The A.V. continued to yield this kind of enjoyment until around 2004, when blogs and Pitchfork hit it big. Suddenly it was very easy for obscure musicians to rocket from obscurity to relative obscurity.
Now, as has been repeatedly and emphatically pointed out, the gap between "indie" and "mainstream" has been obliterated, as "indie" has become less a descriptor of music and more a derogatory name for people with an irritating sense of fashion.
No publication, I think, is a greater casualty of the bridged indie chasm than the A.V. Club.

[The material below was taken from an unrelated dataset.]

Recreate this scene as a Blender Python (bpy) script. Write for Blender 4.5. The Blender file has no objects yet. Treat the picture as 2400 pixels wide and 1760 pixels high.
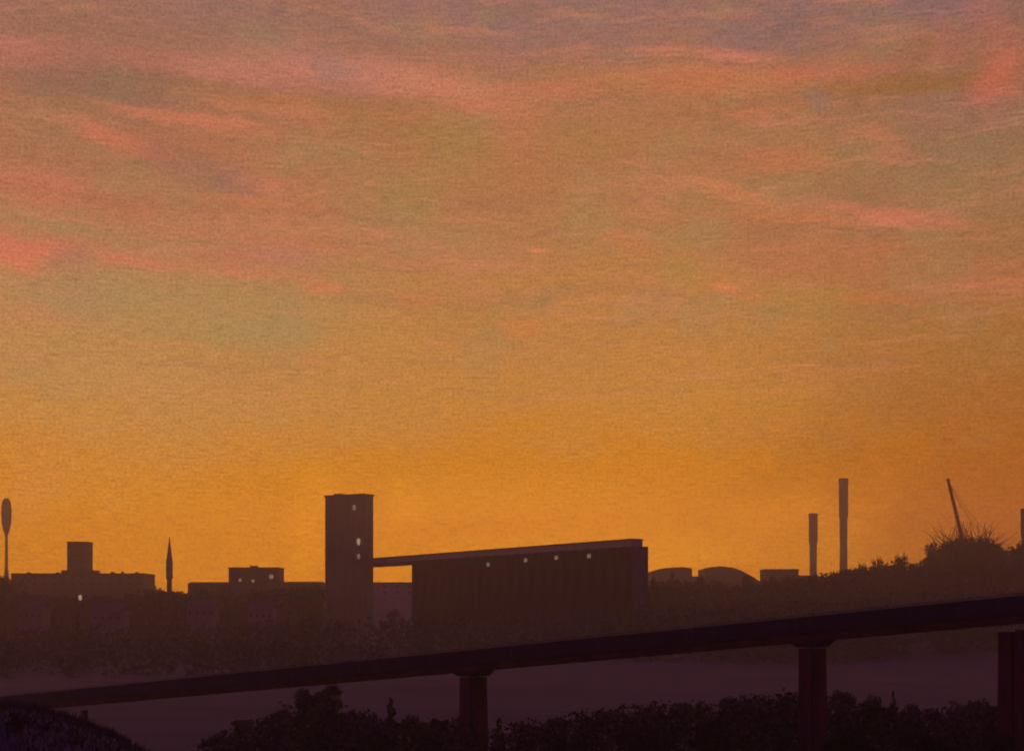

There are other considerations. The Onion moved from Madison, Wisc., to New York, N.Y. September 11 happened and the 'ion couldn't really handle it, pussing out the day of (I never understood the laudatory comments indicating the editors showed good taste by holding off until the following Tuesday, thereby creating a safe distance and editing out snide comments at a time when snide comments were especially needed), Pitchfork and Gawker rose up. Likely all these events co-conspired to kill the main things that made A.V. special, but the biggest change was one that extended beyond the newsroom and into a unified pop landscape whose towering mountains and obscure valleys became increasingly flattened.